Expert Interview: Phil Festa

Continuing with our expert interview series, we connected with Phil Festa.

Phil is Director of Non-Executive Engagement at Huntswood, the UK’s leading provider of specialist resourcing and consultancy in compliance, governance and complaints. Huntswood’s ambition is to maximise clients’ reputation by helping them adhere to good governance and regulatory compliance and thereby build trust and advocacy with their customers and regulators.

1) What are the big issues facing boards & non-executives?

Huntswood’s focus is on regulation and conduct risk in financial services, so the issues highlighted below relate to non-executive directors working in banks, building societies and mutuals, life & pension providers, general insurers, wealth & asset management and consumer credit.
With the Financial Conduct Authority (FCA) becoming more hands on and demanding than ever, the burden on non-execs has increased substantially. Increasingly, non-execs feel the need to be almost as well versed in the regulatory changes as their full-time executive colleagues. Here’s why:

Unpaid overtime
Most non-execs in financial services say the time required to do their roles is roughly double the number of days they are contracted for. And if there are regulatory issues affecting their sector of the industry (e.g.pension freedoms, senior managers regime etc.), their time commitment can increase dramatically.

Guilty until proven innocent
Being a non-exec in financial services is an increasingly risky endeavour. As a result of the newly finalised Senior Managers Regime (SMR) rules, some non-execs will now be held individually accountable for regulatory breaches. This risk is magnified by the reverse burden of proof – effectively assuming that individuals are guilty unless they can prove themselves innocent. *Note: Since Phil’s interview took place, the Treasury has announced an u-turn on previous plans for senior management accountability based on ‘reverse burden of truth’.

‘Hot potato’ roles
Some roles have a greater regulatory burden than others. This means that those taking on the ‘chair’ roles –especially the chairs of the audit and risk committees – have to be particularly brave souls. In effect, two-tier boards are created, with some non-execs shouldering greater levels of risk and responsibility than others. Unless non-execs are reimbursed accordingly, these roles suddenly seem less appealing.

Reducing diversity
Rather than creating a more diverse board, the need to have a deeper regulatory understanding is having the reverse effect. Most non-execs weren’t attracted to their roles by a deep love for discussing the intricacies of regulation and yet as the business risks associated with increased regulation continue to mount, more and more boardroom time becomes dedicated to this topic. One non-executive new to the board of an international bank was surprised that in a three-hour board meeting, all but five minutes was devoted to discussing regulatory issues.

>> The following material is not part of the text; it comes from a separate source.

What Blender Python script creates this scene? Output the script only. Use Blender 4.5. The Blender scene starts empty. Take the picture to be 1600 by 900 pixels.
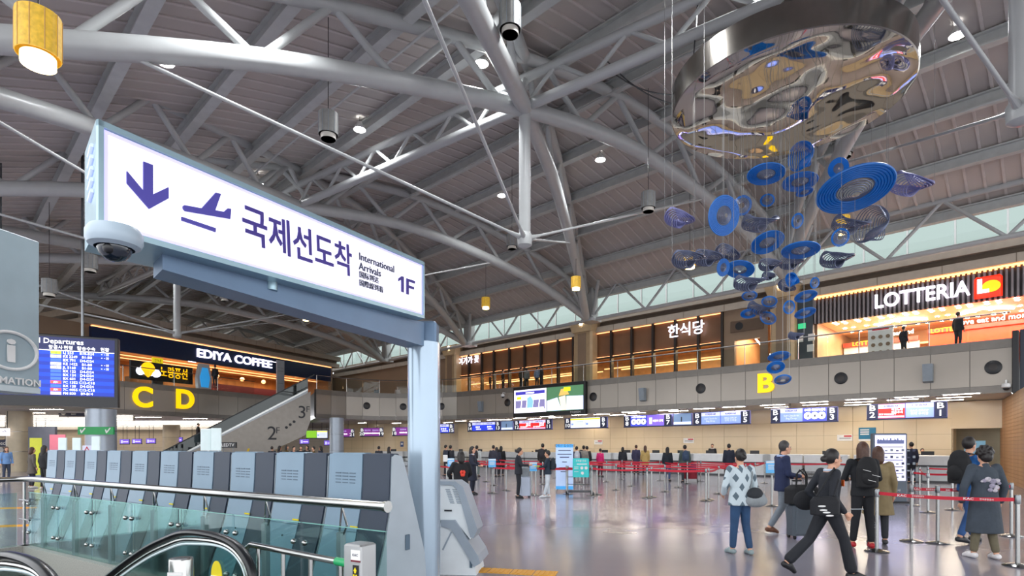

2) What are the desired skill sets for successful non-executives?

With financial services boards increasingly made up of like-minded, same-industry peers, topics on the agenda which should be discussed and reviewed, often progress unremarked and unchallenged. This means non-executives sometimes need to ask the ‘obvious’ questions – ‘why are we doing this? What are the benefits to our customers as well as the business and shareholders? What’s the level of risk involved?’ And dependent upon the answers they receive they need to persevere, possibly going into the business to test out theories and concerns with those working at the ‘sharp end’ or potentially seeking the advice of specialists outside the business.

3) What is your advice for new non-executives?

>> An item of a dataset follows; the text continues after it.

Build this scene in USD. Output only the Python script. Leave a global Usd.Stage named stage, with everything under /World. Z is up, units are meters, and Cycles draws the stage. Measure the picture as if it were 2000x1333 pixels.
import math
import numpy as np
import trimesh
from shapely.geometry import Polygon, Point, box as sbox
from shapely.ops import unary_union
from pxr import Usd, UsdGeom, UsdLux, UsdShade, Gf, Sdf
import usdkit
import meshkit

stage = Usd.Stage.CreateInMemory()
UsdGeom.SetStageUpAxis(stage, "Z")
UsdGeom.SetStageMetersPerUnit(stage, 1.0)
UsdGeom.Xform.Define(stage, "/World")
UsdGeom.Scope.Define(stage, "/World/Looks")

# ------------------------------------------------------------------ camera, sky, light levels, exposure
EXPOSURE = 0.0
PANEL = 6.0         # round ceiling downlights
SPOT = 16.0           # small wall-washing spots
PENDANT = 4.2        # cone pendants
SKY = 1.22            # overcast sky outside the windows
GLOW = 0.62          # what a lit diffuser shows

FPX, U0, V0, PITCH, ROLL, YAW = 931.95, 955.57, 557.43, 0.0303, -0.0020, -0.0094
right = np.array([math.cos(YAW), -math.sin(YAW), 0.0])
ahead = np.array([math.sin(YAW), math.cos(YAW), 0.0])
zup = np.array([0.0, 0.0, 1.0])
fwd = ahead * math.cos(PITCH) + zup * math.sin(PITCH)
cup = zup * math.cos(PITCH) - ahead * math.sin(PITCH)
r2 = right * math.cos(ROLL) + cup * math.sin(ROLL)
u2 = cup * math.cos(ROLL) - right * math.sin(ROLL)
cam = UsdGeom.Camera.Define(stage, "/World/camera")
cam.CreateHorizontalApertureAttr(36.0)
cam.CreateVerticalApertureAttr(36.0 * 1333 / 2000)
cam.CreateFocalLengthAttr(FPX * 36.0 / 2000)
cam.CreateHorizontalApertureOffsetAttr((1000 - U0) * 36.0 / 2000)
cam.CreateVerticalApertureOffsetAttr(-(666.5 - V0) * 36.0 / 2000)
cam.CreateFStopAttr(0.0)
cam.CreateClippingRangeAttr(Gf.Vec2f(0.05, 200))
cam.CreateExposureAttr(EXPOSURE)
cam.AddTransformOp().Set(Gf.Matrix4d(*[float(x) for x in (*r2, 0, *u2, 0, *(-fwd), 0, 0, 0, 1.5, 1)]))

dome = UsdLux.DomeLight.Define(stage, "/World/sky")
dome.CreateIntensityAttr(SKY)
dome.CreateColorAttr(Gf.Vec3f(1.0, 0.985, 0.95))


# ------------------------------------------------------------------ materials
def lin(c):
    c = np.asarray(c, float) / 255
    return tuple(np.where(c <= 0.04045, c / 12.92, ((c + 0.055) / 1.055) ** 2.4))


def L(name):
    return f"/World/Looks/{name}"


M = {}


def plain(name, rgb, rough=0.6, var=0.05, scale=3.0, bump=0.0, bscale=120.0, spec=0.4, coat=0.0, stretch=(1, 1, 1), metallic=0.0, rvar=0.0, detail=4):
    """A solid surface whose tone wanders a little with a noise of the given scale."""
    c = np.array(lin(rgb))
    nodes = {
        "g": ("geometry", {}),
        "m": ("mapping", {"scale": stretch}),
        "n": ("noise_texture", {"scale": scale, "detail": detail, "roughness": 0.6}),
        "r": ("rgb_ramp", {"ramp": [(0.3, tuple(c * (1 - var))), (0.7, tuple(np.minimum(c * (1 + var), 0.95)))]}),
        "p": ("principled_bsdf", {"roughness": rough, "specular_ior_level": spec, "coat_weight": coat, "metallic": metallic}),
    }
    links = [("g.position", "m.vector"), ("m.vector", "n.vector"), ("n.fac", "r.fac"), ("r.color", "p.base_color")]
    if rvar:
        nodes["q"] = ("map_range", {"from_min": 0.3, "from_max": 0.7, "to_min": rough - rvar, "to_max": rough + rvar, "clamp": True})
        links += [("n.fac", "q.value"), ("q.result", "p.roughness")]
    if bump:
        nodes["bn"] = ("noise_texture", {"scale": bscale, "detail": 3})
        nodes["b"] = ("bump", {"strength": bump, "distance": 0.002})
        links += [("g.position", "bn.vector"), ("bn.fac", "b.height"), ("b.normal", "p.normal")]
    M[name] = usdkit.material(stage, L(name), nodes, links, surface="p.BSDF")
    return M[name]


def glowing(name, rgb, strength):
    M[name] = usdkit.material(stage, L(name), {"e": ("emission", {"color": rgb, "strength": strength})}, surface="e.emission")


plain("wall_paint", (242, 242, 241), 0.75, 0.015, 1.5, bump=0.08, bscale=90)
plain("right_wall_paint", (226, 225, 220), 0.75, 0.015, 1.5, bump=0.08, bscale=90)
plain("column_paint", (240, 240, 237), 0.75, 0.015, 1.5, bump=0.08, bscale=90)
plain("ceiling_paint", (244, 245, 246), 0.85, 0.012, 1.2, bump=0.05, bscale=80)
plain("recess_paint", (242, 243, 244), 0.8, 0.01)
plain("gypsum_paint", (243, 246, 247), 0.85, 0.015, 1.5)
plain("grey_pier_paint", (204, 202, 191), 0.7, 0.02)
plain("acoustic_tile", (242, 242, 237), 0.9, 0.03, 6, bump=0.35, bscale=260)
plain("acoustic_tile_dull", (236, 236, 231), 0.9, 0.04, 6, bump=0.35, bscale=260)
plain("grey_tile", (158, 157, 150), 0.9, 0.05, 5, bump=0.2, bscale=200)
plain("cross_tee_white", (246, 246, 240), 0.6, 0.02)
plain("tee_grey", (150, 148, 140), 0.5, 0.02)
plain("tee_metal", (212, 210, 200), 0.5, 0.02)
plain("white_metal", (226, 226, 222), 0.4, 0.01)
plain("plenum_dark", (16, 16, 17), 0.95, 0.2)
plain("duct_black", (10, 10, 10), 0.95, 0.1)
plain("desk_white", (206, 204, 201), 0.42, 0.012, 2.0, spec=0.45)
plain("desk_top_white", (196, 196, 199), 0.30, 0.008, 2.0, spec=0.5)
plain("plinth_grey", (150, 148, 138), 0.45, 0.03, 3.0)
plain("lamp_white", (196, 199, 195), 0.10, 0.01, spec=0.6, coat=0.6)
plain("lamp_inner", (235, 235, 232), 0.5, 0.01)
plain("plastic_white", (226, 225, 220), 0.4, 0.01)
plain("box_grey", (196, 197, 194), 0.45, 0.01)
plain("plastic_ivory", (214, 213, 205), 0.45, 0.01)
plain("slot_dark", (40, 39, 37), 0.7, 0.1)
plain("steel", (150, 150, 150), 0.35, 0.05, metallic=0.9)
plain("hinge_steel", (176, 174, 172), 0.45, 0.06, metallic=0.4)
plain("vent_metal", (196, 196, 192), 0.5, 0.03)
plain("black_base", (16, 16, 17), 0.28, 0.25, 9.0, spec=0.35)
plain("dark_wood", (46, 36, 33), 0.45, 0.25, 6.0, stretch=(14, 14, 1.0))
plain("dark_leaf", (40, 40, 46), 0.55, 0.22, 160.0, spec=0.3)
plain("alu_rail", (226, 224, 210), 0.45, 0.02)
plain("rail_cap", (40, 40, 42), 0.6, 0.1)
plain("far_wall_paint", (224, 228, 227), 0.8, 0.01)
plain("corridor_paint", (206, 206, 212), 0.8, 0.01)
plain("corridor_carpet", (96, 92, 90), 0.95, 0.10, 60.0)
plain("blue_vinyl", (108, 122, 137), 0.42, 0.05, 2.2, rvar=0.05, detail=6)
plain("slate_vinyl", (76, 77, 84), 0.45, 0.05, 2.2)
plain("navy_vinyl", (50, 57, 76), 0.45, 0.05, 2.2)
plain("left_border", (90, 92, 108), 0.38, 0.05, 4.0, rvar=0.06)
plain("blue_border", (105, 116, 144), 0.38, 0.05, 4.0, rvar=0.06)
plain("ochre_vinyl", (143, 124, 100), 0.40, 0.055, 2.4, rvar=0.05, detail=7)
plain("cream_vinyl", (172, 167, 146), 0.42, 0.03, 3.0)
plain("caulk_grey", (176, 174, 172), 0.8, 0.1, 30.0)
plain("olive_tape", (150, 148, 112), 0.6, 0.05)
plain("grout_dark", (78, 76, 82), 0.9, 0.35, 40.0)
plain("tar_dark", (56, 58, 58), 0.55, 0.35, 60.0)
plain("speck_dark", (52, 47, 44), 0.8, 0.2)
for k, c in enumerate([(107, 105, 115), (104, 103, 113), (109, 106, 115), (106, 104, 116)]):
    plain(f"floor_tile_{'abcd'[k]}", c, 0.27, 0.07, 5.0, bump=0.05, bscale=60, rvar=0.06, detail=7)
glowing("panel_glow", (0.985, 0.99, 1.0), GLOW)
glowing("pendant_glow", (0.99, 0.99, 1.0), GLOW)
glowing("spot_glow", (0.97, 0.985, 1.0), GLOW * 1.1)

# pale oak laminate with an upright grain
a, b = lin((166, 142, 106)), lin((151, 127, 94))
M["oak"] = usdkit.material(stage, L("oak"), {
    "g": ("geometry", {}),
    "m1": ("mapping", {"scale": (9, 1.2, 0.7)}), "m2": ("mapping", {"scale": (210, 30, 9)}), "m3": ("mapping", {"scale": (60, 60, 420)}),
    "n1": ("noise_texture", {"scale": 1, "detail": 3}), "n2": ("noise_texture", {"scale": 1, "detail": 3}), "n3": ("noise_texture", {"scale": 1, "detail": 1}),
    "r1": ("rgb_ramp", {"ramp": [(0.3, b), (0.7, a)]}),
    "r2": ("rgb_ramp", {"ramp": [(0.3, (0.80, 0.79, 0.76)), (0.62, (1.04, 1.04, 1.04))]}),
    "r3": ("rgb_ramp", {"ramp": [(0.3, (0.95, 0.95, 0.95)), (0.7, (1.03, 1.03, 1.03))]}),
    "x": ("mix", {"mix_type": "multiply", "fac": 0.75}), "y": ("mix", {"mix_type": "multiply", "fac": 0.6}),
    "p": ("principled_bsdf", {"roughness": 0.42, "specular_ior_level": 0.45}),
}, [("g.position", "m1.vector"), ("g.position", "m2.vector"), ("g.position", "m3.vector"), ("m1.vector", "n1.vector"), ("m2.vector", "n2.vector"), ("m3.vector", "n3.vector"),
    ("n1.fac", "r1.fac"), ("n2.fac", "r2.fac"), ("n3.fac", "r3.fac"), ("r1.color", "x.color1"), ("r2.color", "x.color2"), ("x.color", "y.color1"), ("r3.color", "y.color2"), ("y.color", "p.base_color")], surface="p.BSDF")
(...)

Being a non-executive director of a company is two-way street; not only should the firm ensure it’s bringing in the right person, the potential non-exec needs to ensure that s/he is a good ‘fit’ with the business they’re joining. New non-executives need to conduct extensive due diligence on the company with which they’re planning to work. They should be asking (and getting satisfactory answers) to the following questions:

What are your expectations of me?
Does this align with my skill set and experience?
How independent is independent?
How does the board respond to challenge?
What is the role of a non-executive director in this company?
How does the board measure the success of a non-exec’s input?
Who else is on the board?
What is the board’s breadth of experience and expertise?
What is the board’s risk appetite?
Are you comfortable with this?
What are the plans for growth, mergers and acquisitions, succession planning, digital?
What’s the culture of the organisation?
How does this manifest itself?
What challenges are likely to come from the regulator over the next 12 to 24 months?
In financial services the ‘hot’ topics are increased accountability, greater personal risk and a ‘more invasive and intrusive’ regulatory focus. Aspiring non-execs need to ask themselves the question – am I prepared totake this on?

And you, would you be able to answers these questions?